What is asked — Reproduce all of the data exactly.

==*==

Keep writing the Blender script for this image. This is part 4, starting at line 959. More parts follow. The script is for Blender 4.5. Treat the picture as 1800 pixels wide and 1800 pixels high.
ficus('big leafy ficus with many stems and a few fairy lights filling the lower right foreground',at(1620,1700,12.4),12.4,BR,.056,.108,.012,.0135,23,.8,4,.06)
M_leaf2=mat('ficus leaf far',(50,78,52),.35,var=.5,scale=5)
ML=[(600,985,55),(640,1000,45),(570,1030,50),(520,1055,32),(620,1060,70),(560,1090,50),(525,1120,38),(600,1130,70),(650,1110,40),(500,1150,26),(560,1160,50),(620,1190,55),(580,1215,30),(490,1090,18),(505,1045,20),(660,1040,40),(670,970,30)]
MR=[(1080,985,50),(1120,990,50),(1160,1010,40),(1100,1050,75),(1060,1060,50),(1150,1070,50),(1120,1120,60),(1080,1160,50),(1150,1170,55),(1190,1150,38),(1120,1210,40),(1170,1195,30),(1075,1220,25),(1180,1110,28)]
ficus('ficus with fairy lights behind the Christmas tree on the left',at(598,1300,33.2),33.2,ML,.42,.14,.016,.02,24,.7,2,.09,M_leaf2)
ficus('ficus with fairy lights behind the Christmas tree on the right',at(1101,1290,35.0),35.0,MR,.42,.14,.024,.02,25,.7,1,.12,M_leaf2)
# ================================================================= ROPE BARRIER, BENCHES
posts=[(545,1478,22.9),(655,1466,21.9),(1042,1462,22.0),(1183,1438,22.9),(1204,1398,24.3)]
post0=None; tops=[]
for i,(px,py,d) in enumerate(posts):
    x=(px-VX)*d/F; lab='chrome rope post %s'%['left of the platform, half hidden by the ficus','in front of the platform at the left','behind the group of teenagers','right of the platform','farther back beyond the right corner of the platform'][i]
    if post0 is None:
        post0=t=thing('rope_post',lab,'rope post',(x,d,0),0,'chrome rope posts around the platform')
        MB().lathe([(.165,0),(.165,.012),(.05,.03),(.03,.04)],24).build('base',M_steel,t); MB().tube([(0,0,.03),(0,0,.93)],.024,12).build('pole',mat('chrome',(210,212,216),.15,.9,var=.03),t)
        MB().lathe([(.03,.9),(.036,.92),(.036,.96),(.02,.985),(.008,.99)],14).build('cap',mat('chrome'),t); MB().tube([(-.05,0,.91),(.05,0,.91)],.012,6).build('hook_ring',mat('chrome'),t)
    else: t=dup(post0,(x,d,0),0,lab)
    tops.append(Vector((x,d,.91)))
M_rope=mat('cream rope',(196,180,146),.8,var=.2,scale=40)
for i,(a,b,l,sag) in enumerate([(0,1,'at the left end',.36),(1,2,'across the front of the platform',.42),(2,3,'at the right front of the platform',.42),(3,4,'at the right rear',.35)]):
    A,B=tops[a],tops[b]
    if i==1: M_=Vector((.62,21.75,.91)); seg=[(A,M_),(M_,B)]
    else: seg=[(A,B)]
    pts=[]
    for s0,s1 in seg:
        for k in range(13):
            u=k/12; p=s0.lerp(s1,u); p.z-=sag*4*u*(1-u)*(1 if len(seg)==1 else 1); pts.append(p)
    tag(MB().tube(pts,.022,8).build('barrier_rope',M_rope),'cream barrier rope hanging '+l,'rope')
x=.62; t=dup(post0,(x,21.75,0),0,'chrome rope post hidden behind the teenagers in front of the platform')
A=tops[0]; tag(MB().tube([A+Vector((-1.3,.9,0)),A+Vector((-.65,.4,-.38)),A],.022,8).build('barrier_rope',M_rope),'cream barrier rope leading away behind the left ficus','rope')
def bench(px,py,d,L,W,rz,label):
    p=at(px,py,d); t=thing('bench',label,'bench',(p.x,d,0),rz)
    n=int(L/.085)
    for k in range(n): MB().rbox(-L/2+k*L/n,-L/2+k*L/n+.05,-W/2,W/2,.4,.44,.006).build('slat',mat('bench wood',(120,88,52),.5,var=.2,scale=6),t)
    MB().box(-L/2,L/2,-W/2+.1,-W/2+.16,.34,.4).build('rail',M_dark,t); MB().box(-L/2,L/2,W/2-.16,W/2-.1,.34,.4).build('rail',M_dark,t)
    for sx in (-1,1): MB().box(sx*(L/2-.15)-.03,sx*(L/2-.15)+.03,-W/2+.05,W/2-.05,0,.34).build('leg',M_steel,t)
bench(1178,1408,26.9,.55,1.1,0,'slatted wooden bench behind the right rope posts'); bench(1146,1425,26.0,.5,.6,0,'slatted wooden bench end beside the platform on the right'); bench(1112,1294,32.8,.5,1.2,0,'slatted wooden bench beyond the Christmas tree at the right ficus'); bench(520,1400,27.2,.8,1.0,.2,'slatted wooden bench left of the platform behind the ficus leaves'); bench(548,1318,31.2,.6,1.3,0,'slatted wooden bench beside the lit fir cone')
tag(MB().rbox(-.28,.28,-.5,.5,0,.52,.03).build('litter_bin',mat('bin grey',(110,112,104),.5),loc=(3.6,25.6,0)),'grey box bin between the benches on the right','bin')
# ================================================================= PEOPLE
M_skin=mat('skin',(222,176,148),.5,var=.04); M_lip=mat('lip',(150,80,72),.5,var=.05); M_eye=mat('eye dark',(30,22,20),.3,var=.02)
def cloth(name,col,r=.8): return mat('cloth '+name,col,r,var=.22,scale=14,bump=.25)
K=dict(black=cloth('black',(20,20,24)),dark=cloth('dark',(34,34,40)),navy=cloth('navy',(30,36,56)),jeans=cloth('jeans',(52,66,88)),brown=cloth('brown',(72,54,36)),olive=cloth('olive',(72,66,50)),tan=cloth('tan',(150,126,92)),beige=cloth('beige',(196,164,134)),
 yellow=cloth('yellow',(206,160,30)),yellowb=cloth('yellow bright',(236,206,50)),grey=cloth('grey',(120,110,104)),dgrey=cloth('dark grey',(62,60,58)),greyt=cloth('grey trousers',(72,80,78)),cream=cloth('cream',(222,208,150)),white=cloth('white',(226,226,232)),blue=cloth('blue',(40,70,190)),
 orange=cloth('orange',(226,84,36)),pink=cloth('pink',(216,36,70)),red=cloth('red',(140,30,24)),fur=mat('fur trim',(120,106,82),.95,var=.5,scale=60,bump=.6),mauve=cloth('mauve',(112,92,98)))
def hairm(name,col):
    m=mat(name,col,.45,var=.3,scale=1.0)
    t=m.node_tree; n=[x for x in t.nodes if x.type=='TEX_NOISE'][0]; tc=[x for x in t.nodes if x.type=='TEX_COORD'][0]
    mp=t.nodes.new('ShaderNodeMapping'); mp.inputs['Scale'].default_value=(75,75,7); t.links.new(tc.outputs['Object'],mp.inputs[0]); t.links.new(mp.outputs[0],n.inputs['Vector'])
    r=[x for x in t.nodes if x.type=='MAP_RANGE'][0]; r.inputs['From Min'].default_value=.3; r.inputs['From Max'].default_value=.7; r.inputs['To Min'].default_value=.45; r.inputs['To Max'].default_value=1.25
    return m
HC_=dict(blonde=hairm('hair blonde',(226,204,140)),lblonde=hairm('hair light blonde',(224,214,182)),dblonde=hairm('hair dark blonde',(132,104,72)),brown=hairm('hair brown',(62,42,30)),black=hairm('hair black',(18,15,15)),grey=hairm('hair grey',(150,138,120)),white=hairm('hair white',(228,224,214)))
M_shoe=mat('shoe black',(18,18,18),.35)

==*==

Result of this task —
Keep writing the Blender script for this image. This is part 4, starting at line 959. More parts follow. The script is for Blender 4.5. Treat the picture as 1800 pixels wide and 1800 pixels high.
ficus('big leafy ficus with many stems and a few fairy lights filling the lower right foreground',at(1620,1700,12.4),12.4,BR,.056,.108,.012,.0135,23,.8,4,.06)
M_leaf2=mat('ficus leaf far',(50,78,52),.35,var=.5,scale=5)
ML=[(600,985,55),(640,1000,45),(570,1030,50),(520,1055,32),(620,1060,70),(560,1090,50),(525,1120,38),(600,1130,70),(650,1110,40),(500,1150,26),(560,1160,50),(620,1190,55),(580,1215,30),(490,1090,18),(505,1045,20),(660,1040,40),(670,970,30)]
MR=[(1080,985,50),(1120,990,50),(1160,1010,40),(1100,1050,75),(1060,1060,50),(1150,1070,50),(1120,1120,60),(1080,1160,50),(1150,1170,55),(1190,1150,38),(1120,1210,40),(1170,1195,30),(1075,1220,25),(1180,1110,28)]
ficus('ficus with fairy lights behind the Christmas tree on the left',at(598,1300,33.2),33.2,ML,.42,.14,.016,.02,24,.7,2,.09,M_leaf2)
ficus('ficus with fairy lights behind the Christmas tree on the right',at(1101,1290,35.0),35.0,MR,.42,.14,.024,.02,25,.7,1,.12,M_leaf2)
# ================================================================= ROPE BARRIER, BENCHES
posts=[(545,1478,22.9),(655,1466,21.9),(1042,1462,22.0),(1183,1438,22.9),(1204,1398,24.3)]
post0=None; tops=[]
for i,(px,py,d) in enumerate(posts):
    x=(px-VX)*d/F; lab='chrome rope post %s'%['left of the platform, half hidden by the ficus','in front of the platform at the left','behind the group of teenagers','right of the platform','farther back beyond the right corner of the platform'][i]
    if post0 is None:
        post0=t=thing('rope_post',lab,'rope post',(x,d,0),0,'chrome rope posts around the platform')
        MB().lathe([(.165,0),(.165,.012),(.05,.03),(.03,.04)],24).build('base',M_steel,t); MB().tube([(0,0,.03),(0,0,.93)],.024,12).build('pole',mat('chrome',(210,212,216),.15,.9,var=.03),t)
        MB().lathe([(.03,.9),(.036,.92),(.036,.96),(.02,.985),(.008,.99)],14).build('cap',mat('chrome'),t); MB().tube([(-.05,0,.91),(.05,0,.91)],.012,6).build('hook_ring',mat('chrome'),t)
    else: t=dup(post0,(x,d,0),0,lab)
    tops.append(Vector((x,d,.91)))
M_rope=mat('cream rope',(196,180,146),.8,var=.2,scale=40)
for i,(a,b,l,sag) in enumerate([(0,1,'at the left end',.36),(1,2,'across the front of the platform',.42),(2,3,'at the right front of the platform',.42),(3,4,'at the right rear',.35)]):
    A,B=tops[a],tops[b]
    if i==1: M_=Vector((.62,21.75,.91)); seg=[(A,M_),(M_,B)]
    else: seg=[(A,B)]
    pts=[]
    for s0,s1 in seg:
        for k in range(13):
            u=k/12; p=s0.lerp(s1,u); p.z-=sag*4*u*(1-u)*(1 if len(seg)==1 else 1); pts.append(p)
    tag(MB().tube(pts,.022,8).build('barrier_rope',M_rope),'cream barrier rope hanging '+l,'rope')
x=.62; t=dup(post0,(x,21.75,0),0,'chrome rope post hidden behind the teenagers in front of the platform')
A=tops[0]; tag(MB().tube([A+Vector((-1.3,.9,0)),A+Vector((-.65,.4,-.38)),A],.022,8).build('barrier_rope',M_rope),'cream barrier rope leading away behind the left ficus','rope')
def bench(px,py,d,L,W,rz,label):
    p=at(px,py,d); t=thing('bench',label,'bench',(p.x,d,0),rz)
    n=int(L/.085)
    for k in range(n): MB().rbox(-L/2+k*L/n,-L/2+k*L/n+.05,-W/2,W/2,.4,.44,.006).build('slat',mat('bench wood',(120,88,52),.5,var=.2,scale=6),t)
    MB().box(-L/2,L/2,-W/2+.1,-W/2+.16,.34,.4).build('rail',M_dark,t); MB().box(-L/2,L/2,W/2-.16,W/2-.1,.34,.4).build('rail',M_dark,t)
    for sx in (-1,1): MB().box(sx*(L/2-.15)-.03,sx*(L/2-.15)+.03,-W/2+.05,W/2-.05,0,.34).build('leg',M_steel,t)
bench(1178,1408,26.9,.55,1.1,0,'slatted wooden bench behind the right rope posts'); bench(1146,1425,26.0,.5,.6,0,'slatted wooden bench end beside the platform on the right'); bench(1112,1294,32.8,.5,1.2,0,'slatted wooden bench beyond the Christmas tree at the right ficus'); bench(520,1400,27.2,.8,1.0,.2,'slatted wooden bench left of the platform behind the ficus leaves'); bench(548,1318,31.2,.6,1.3,0,'slatted wooden bench beside the lit fir cone')
tag(MB().rbox(-.28,.28,-.5,.5,0,.52,.03).build('litter_bin',mat('bin grey',(110,112,104),.5),loc=(3.6,25.6,0)),'grey box bin between the benches on the right','bin')
# ================================================================= PEOPLE
M_skin=mat('skin',(222,176,148),.5,var=.04); M_lip=mat('lip',(150,80,72),.5,var=.05); M_eye=mat('eye dark',(30,22,20),.3,var=.02)
def cloth(name,col,r=.8): return mat('cloth '+name,col,r,var=.22,scale=14,bump=.25)
K=dict(black=cloth('black',(20,20,24)),dark=cloth('dark',(34,34,40)),navy=cloth('navy',(30,36,56)),jeans=cloth('jeans',(52,66,88)),brown=cloth('brown',(72,54,36)),olive=cloth('olive',(72,66,50)),tan=cloth('tan',(150,126,92)),beige=cloth('beige',(196,164,134)),
 yellow=cloth('yellow',(206,160,30)),yellowb=cloth('yellow bright',(236,206,50)),grey=cloth('grey',(120,110,104)),dgrey=cloth('dark grey',(62,60,58)),greyt=cloth('grey trousers',(72,80,78)),cream=cloth('cream',(222,208,150)),white=cloth('white',(226,226,232)),blue=cloth('blue',(40,70,190)),
 orange=cloth('orange',(226,84,36)),pink=cloth('pink',(216,36,70)),red=cloth('red',(140,30,24)),fur=mat('fur trim',(120,106,82),.95,var=.5,scale=60,bump=.6),mauve=cloth('mauve',(112,92,98)))
def hairm(name,col):
    m=mat(name,col,.45,var=.3,scale=1.0)
    t=m.node_tree; n=[x for x in t.nodes if x.type=='TEX_NOISE'][0]; tc=[x for x in t.nodes if x.type=='TEX_COORD'][0]
    mp=t.nodes.new('ShaderNodeMapping'); mp.inputs['Scale'].default_value=(75,75,7); t.links.new(tc.outputs['Object'],mp.inputs[0]); t.links.new(mp.outputs[0],n.inputs['Vector'])
    r=[x for x in t.nodes if x.type=='MAP_RANGE'][0]; r.inputs['From Min'].default_value=.3; r.inputs['From Max'].default_value=.7; r.inputs['To Min'].default_value=.45; r.inputs['To Max'].default_value=1.25
    return m
HC_=dict(blonde=hairm('hair blonde',(226,204,140)),lblonde=hairm('hair light blonde',(224,214,182)),dblonde=hairm('hair dark blonde',(132,104,72)),brown=hairm('hair brown',(62,42,30)),black=hairm('hair black',(18,15,15)),grey=hairm('hair grey',(150,138,120)),white=hairm('hair white',(228,224,214)))
M_shoe=mat('shoe black',(18,18,18),.35)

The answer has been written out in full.